Insights

It’s time for research agencies to step up

Chris Merrington assesses recent worrying findings for advertising agencies and the relevance of these findings for research agencies. Early in 2015 the IPA explored the state of the client-agency relationship. The findings showed “a concerning rift…agencies enormously frustrated while clients are negative in their feedback about agencies. The chasm is significant” The impression given by 25 companies including Unilever, Premier Foods and Diageo was that agencies were doing nothing right. I appreciate that the IPA research looked at Advertising agencies however having worked with more than a dozen leading research agencies I am confident that parallels can be drawn and that the IPA’s findings are relevant to research agencies. I believe that there is a huge challenge ahead for research agencies. Yet this also provides wonderful opportunities for research agencies (and probably the other agency disciplines) to reflect and consider how they can step up to improve their client-agency relationships.

Other findings in the research highlighted that clients believe that agencies “don’t understand the numbers and can’t build business cases…” There are also new competitors on the block, Deloittes, Accenture and IBM. It was also found that clients are taking more stuff in-house. Clients want “faster, cheaper, smarter and better are just given.” Is this not also true for research?

If research agencies ignore these findings, what is the likely result? I suggest that your main client contact will move down the food-chain, your work will be increasingly commoditised with a corresponding reduction in value perception and correspondingly drop in your price and profitability. These changes become hard to reverse.

On a broader level business is changing rapidly. Clients have more choice than ever. The future is harder to predict. Surely this is where research agencies can help predict the future? Research agencies will become insight agencies predicting the next bend or two in the future for clients. Research agencies need to become business advisers as well as research specialists. In my work with research agencies I can see that only the smartest are responding and adapting to the new realities. Some are stuck in a time-warp and likely to be left behind.

Relationships are never static. They are always in a state of flux, either improving or declining. It is dangerous to assume that tomorrow will be like today. It is not realistic to assume you can continue to sell and deliver what you’ve always sold and delivered. So how do we step up for the future? There is no simple silver bullet. It will require serious effort and fresh thinking. Here are my top 10 suggestions:

1.     Stop, think and plan for the new future. Review your client relationships. Which see you as true business partners or solution providers or transactional providers which are bought predominantly on price? Are you dealing with senior decision makers who appreciate your value or are you working with research managers who are promiscuous and buying from the cheapest ‘supplier’?
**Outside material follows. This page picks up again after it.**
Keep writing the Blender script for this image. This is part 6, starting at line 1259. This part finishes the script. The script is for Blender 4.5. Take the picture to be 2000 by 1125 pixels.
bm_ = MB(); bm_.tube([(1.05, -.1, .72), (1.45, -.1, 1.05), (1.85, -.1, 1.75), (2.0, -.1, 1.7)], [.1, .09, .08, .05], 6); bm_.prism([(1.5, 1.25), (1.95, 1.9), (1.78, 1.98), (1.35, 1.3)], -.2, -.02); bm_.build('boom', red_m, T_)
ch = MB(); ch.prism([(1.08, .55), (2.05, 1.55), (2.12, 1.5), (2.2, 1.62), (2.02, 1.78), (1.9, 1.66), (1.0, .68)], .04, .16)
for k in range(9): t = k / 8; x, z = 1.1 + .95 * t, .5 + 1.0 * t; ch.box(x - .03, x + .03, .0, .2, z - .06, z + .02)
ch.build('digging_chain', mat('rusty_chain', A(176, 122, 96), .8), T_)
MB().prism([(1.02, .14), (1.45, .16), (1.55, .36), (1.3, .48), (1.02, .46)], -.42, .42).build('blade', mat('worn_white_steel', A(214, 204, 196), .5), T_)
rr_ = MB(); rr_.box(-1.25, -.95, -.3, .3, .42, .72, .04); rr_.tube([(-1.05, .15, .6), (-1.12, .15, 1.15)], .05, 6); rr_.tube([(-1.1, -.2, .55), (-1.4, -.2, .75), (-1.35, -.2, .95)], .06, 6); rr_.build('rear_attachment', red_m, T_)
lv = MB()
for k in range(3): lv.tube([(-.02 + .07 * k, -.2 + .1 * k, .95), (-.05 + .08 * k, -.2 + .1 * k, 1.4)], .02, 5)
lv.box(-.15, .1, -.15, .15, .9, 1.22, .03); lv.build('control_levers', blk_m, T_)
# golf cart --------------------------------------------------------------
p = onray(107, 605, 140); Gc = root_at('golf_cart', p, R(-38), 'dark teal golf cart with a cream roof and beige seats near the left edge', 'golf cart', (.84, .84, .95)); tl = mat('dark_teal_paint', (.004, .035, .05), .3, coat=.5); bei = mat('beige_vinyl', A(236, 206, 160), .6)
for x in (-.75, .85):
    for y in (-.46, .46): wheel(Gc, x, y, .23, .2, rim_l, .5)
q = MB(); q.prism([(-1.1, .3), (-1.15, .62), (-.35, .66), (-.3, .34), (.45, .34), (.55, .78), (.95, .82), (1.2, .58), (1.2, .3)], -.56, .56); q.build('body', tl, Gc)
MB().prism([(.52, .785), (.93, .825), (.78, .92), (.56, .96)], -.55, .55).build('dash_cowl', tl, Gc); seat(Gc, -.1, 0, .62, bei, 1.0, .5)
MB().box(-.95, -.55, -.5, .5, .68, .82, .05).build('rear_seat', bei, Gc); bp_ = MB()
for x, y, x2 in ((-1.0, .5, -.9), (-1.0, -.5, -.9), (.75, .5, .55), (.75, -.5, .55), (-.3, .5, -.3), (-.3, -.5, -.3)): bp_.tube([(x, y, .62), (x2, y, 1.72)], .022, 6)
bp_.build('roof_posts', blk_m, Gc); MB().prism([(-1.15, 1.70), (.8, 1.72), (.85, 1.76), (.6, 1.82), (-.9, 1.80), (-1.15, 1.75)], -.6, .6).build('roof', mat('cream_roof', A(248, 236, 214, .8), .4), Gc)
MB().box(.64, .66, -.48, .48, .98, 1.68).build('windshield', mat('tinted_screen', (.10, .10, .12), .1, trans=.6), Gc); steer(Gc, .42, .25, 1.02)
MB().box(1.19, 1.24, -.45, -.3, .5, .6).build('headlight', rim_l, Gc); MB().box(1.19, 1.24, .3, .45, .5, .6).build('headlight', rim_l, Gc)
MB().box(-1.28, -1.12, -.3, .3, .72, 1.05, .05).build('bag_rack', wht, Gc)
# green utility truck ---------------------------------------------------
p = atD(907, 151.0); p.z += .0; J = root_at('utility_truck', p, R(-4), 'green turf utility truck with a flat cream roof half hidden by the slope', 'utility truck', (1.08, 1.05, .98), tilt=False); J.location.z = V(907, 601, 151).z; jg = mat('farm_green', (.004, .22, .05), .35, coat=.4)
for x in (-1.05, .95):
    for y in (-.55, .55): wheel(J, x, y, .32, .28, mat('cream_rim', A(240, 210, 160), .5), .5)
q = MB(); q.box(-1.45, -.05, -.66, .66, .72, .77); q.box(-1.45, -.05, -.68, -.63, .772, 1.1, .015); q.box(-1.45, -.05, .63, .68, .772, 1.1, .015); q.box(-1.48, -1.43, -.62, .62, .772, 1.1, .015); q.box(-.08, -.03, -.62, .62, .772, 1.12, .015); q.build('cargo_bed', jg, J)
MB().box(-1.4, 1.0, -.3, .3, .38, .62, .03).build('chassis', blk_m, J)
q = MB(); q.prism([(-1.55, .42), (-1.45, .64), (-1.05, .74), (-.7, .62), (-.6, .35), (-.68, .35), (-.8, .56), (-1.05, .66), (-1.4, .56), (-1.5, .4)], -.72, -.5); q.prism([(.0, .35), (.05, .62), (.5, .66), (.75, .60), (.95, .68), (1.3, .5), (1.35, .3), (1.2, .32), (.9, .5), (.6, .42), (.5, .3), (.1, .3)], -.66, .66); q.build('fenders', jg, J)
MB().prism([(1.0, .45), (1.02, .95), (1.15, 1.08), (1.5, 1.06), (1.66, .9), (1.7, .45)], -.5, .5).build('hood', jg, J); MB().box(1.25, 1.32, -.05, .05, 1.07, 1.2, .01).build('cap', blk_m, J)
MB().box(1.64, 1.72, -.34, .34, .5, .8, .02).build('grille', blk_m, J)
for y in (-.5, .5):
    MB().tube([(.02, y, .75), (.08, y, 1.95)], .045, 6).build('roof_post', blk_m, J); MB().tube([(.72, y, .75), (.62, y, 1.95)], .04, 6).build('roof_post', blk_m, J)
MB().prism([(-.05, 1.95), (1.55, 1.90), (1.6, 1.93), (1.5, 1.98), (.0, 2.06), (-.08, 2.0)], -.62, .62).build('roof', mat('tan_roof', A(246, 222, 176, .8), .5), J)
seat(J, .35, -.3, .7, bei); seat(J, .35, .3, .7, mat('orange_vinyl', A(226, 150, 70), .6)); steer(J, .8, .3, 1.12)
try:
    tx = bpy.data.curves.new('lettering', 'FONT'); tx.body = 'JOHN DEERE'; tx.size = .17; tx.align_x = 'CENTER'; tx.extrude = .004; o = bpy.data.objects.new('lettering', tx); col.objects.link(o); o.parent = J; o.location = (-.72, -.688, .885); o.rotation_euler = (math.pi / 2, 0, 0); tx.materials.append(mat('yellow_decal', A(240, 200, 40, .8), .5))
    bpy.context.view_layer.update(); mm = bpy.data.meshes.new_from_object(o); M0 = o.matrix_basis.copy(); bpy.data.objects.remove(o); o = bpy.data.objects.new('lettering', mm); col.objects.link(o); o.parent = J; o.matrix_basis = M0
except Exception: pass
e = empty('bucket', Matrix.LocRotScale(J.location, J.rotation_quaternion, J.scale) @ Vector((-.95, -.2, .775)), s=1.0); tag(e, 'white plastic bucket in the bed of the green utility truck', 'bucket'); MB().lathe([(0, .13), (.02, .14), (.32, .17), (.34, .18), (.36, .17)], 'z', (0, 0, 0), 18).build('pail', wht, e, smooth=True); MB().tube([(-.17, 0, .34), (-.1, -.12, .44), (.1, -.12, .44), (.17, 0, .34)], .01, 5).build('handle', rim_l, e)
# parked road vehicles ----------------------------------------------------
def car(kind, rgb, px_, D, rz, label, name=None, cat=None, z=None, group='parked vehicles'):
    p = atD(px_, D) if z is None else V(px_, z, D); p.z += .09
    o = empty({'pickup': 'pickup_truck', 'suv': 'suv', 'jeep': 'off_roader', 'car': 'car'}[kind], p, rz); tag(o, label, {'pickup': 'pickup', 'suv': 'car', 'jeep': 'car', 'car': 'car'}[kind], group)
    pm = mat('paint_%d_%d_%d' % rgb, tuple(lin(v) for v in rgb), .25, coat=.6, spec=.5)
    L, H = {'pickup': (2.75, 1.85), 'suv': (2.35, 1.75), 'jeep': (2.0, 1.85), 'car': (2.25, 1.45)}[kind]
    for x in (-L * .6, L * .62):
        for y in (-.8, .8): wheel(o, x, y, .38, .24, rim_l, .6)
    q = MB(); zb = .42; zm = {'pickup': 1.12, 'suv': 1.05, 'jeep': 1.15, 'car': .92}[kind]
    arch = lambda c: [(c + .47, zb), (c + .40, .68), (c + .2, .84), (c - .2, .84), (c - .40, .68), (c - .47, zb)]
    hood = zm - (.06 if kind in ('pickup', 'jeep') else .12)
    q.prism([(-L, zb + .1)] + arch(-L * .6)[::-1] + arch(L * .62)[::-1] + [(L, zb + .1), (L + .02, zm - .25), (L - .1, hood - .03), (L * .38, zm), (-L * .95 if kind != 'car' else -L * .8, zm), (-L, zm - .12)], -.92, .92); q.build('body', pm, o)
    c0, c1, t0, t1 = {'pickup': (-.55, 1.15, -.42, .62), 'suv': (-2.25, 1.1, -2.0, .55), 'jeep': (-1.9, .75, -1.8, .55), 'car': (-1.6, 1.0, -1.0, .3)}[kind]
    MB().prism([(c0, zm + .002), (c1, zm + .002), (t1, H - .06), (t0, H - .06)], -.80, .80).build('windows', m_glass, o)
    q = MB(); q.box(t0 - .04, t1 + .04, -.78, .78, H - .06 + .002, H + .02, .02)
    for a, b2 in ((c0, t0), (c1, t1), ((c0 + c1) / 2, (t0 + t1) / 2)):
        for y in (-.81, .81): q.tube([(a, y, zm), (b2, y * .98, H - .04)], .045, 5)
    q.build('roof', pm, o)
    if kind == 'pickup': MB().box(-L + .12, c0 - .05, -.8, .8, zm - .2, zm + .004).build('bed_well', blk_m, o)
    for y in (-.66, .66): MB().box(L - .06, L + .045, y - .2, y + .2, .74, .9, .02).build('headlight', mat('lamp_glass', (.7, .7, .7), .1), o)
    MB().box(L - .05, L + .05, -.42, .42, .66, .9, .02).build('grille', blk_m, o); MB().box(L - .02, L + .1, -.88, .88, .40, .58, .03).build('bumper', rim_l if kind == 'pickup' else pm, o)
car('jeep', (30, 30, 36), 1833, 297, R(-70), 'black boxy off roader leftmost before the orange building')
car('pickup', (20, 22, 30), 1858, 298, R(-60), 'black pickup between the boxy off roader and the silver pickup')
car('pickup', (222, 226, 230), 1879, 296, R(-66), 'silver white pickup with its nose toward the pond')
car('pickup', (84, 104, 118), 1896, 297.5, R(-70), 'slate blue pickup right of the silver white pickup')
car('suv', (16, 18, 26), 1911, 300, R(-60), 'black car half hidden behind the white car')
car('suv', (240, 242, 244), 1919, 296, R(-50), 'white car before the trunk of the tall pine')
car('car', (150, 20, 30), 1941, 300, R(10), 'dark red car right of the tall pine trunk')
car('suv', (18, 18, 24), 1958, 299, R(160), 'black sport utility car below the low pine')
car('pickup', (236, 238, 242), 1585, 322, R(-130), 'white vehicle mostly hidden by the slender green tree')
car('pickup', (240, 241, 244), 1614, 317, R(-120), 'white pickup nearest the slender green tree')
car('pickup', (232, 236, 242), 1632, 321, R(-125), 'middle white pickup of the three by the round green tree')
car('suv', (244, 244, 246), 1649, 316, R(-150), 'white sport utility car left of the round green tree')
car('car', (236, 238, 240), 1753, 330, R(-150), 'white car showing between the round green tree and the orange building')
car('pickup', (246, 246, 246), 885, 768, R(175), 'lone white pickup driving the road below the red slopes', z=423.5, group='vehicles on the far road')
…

2.     Segment your client base into those you should invest in, those with potential and those you shouldn’t invest in. This should be based on the relationship, your impact on their business, their spend and potential spend.

3.     Raise the quality of your conversations with those senior clients. If you want to be a business partner or trusted adviser your conversations need to reflect this. Start by having business conversations not simply going straight into research conversations. If you want to have ongoing conversations with the client senior teams/C-suite then you have to speak their language otherwise you’ll be passed down to who you sound like – ie the research manager.

4.     Review what you deliver to clients. Which elements are commodities and which are specialist services offering real value where you are seen as the gold standard, the best of the best. How do you need to upgrade your services for the new future?

5.     Don’t just focus on what you DO, focus on the RESULTS of what you do. Senior clients especially are interested more in value and impact and are typically less price sensitive.

6.     To your client do you sound like every other research agency? In my work talking to research agencies, both clients and prospects, there is frequently a lack of real differentiation. If there is no clear differentiated value proposition why should a client pay a premium?

7. Too often businesses are too focused on topline revenue. There needs to be an increased focus on bottom line profitability. Growing revenue without growing the bottom line is NUTS. A profitable business will have more confidence to do break-through work, charge premium prices and have peer to peer relationships. An unprofitable business is more likely to do the opposite and being desperate for business will chase after any opportunity rather than being selective.

8. Don’t simply pursue being “liked” by your client. It is more important to be “respected”. Your clients have enough ‘mates’. They need business partners who can give them a competitive advantage and help take their business forward. If you are really respected by your client for your expertise you are more likely to retain that client long term.

9. It all starts on Day1 in a relationship: ensure there are rules of engagement which both parties sign up to. If you are simply ‘yes’ people and unprepared to challenge the client, this is unlikely to be a long term sustainable and profitable relationship. Are you a DO agency or a THINK agency?

10.  A critical aspect of a robust client-agency relationship is the client brief. Turn your client’s average brief into a great brief by asking incisive questions, pushing the client’s thinking and listening. Of course you need to briefed by a senior decision maker. If you are briefed by a junior you have a train crash in the making!

Perhaps one final thought is to ask your clients how you can best help them adapt to their changing customers, competitors and market.

So how will your research agency step up? Or will you be out of step and left behind?